◆ **PROVIDED MATERIAL**
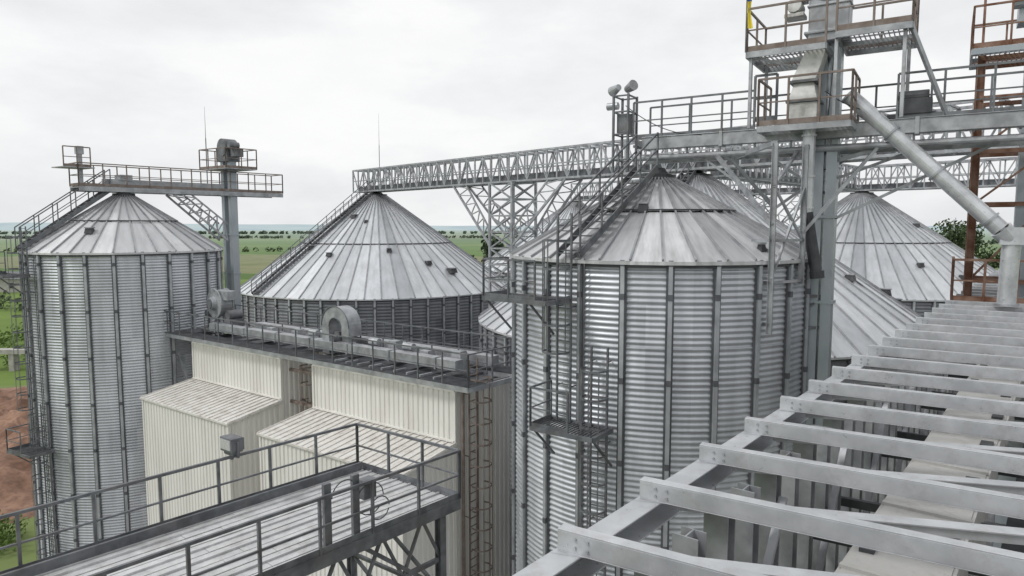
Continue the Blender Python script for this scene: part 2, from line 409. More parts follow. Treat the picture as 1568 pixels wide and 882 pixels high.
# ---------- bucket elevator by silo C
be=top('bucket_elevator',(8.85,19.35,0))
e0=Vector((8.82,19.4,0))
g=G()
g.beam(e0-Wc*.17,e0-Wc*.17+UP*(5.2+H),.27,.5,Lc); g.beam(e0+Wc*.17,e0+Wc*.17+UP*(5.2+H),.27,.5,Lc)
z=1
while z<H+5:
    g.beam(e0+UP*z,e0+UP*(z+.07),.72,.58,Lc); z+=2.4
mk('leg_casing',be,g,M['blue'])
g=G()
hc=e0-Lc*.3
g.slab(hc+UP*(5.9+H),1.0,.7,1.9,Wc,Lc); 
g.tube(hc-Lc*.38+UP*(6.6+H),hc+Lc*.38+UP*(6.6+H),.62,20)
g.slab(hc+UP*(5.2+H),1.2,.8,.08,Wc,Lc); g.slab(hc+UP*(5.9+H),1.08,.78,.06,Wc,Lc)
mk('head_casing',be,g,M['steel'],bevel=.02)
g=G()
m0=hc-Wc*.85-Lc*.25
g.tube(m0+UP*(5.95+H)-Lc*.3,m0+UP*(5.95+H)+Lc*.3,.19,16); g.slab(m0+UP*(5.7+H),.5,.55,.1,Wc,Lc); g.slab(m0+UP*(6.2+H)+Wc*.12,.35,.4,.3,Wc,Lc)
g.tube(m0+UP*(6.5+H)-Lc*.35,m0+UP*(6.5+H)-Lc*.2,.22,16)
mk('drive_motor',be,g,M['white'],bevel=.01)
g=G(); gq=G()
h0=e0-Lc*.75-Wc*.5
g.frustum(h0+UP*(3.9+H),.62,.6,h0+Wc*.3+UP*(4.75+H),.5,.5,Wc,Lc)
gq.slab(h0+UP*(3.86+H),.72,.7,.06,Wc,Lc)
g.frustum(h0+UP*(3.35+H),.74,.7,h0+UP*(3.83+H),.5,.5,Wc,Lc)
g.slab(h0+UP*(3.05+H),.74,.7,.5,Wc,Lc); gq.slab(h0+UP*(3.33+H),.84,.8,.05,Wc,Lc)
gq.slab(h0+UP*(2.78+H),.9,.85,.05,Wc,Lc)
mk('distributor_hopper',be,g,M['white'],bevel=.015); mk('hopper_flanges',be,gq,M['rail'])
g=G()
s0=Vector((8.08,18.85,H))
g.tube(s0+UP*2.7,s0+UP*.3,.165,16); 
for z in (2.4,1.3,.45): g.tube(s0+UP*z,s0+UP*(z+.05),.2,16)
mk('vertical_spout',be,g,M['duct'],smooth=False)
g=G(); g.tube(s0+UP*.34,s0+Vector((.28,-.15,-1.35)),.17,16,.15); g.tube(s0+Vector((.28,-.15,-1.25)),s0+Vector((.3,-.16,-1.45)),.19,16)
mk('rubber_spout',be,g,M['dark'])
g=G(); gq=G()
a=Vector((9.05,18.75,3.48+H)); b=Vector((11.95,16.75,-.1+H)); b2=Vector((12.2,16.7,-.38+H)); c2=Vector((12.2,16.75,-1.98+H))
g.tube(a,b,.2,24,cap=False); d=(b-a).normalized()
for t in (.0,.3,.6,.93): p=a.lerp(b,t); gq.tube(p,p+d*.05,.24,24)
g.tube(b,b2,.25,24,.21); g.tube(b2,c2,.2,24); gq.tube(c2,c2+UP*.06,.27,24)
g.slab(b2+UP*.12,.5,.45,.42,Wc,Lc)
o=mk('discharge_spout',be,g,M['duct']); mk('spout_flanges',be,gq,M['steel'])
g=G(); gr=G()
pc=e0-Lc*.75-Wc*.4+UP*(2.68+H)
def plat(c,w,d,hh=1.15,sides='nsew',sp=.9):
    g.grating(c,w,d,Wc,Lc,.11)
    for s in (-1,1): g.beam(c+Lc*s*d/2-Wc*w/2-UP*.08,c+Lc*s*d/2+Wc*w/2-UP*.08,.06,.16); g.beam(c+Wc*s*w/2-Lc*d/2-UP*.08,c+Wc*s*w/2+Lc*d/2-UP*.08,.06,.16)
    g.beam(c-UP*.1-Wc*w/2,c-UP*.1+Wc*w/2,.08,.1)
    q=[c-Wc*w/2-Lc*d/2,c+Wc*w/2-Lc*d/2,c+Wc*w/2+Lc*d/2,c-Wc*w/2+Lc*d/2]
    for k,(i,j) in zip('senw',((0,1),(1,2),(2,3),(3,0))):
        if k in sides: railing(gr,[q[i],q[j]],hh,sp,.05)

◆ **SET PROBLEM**
Repeat the data in full and exactly. Omit pictures.

◆ **RESULT FOR THIS EXERCISE**
Continue the Blender Python script for this scene: part 2, from line 409. More parts follow. Treat the picture as 1568 pixels wide and 882 pixels high.
# ---------- bucket elevator by silo C
be=top('bucket_elevator',(8.85,19.35,0))
e0=Vector((8.82,19.4,0))
g=G()
g.beam(e0-Wc*.17,e0-Wc*.17+UP*(5.2+H),.27,.5,Lc); g.beam(e0+Wc*.17,e0+Wc*.17+UP*(5.2+H),.27,.5,Lc)
z=1
while z<H+5:
    g.beam(e0+UP*z,e0+UP*(z+.07),.72,.58,Lc); z+=2.4
mk('leg_casing',be,g,M['blue'])
g=G()
hc=e0-Lc*.3
g.slab(hc+UP*(5.9+H),1.0,.7,1.9,Wc,Lc); 
g.tube(hc-Lc*.38+UP*(6.6+H),hc+Lc*.38+UP*(6.6+H),.62,20)
g.slab(hc+UP*(5.2+H),1.2,.8,.08,Wc,Lc); g.slab(hc+UP*(5.9+H),1.08,.78,.06,Wc,Lc)
mk('head_casing',be,g,M['steel'],bevel=.02)
g=G()
m0=hc-Wc*.85-Lc*.25
g.tube(m0+UP*(5.95+H)-Lc*.3,m0+UP*(5.95+H)+Lc*.3,.19,16); g.slab(m0+UP*(5.7+H),.5,.55,.1,Wc,Lc); g.slab(m0+UP*(6.2+H)+Wc*.12,.35,.4,.3,Wc,Lc)
g.tube(m0+UP*(6.5+H)-Lc*.35,m0+UP*(6.5+H)-Lc*.2,.22,16)
mk('drive_motor',be,g,M['white'],bevel=.01)
g=G(); gq=G()
h0=e0-Lc*.75-Wc*.5
g.frustum(h0+UP*(3.9+H),.62,.6,h0+Wc*.3+UP*(4.75+H),.5,.5,Wc,Lc)
gq.slab(h0+UP*(3.86+H),.72,.7,.06,Wc,Lc)
g.frustum(h0+UP*(3.35+H),.74,.7,h0+UP*(3.83+H),.5,.5,Wc,Lc)
g.slab(h0+UP*(3.05+H),.74,.7,.5,Wc,Lc); gq.slab(h0+UP*(3.33+H),.84,.8,.05,Wc,Lc)
gq.slab(h0+UP*(2.78+H),.9,.85,.05,Wc,Lc)
mk('distributor_hopper',be,g,M['white'],bevel=.015); mk('hopper_flanges',be,gq,M['rail'])
g=G()
s0=Vector((8.08,18.85,H))
g.tube(s0+UP*2.7,s0+UP*.3,.165,16); 
for z in (2.4,1.3,.45): g.tube(s0+UP*z,s0+UP*(z+.05),.2,16)
mk('vertical_spout',be,g,M['duct'],smooth=False)
g=G(); g.tube(s0+UP*.34,s0+Vector((.28,-.15,-1.35)),.17,16,.15); g.tube(s0+Vector((.28,-.15,-1.25)),s0+Vector((.3,-.16,-1.45)),.19,16)
mk('rubber_spout',be,g,M['dark'])
g=G(); gq=G()
a=Vector((9.05,18.75,3.48+H)); b=Vector((11.95,16.75,-.1+H)); b2=Vector((12.2,16.7,-.38+H)); c2=Vector((12.2,16.75,-1.98+H))
g.tube(a,b,.2,24,cap=False); d=(b-a).normalized()
for t in (.0,.3,.6,.93): p=a.lerp(b,t); gq.tube(p,p+d*.05,.24,24)
g.tube(b,b2,.25,24,.21); g.tube(b2,c2,.2,24); gq.tube(c2,c2+UP*.06,.27,24)
g.slab(b2+UP*.12,.5,.45,.42,Wc,Lc)
o=mk('discharge_spout',be,g,M['duct']); mk('spout_flanges',be,gq,M['steel'])
g=G(); gr=G()
pc=e0-Lc*.75-Wc*.4+UP*(2.68+H)
def plat(c,w,d,hh=1.15,sides='nsew',sp=.9):
    g.grating(c,w,d,Wc,Lc,.11)
    for s in (-1,1): g.beam(c+Lc*s*d/2-Wc*w/2-UP*.08,c+Lc*s*d/2+Wc*w/2-UP*.08,.06,.16); g.beam(c+Wc*s*w/2-Lc*d/2-UP*.08,c+Wc*s*w/2+Lc*d/2-UP*.08,.06,.16)
    g.beam(c-UP*.1-Wc*w/2,c-UP*.1+Wc*w/2,.08,.1)
    q=[c-Wc*w/2-Lc*d/2,c+Wc*w/2-Lc*d/2,c+Wc*w/2+Lc*d/2,c-Wc*w/2+Lc*d/2]
    for k,(i,j) in zip('senw',((0,1),(1,2),(2,3),(3,0))):
        if k in sides: railing(gr,[q[i],q[j]],hh,sp,.05)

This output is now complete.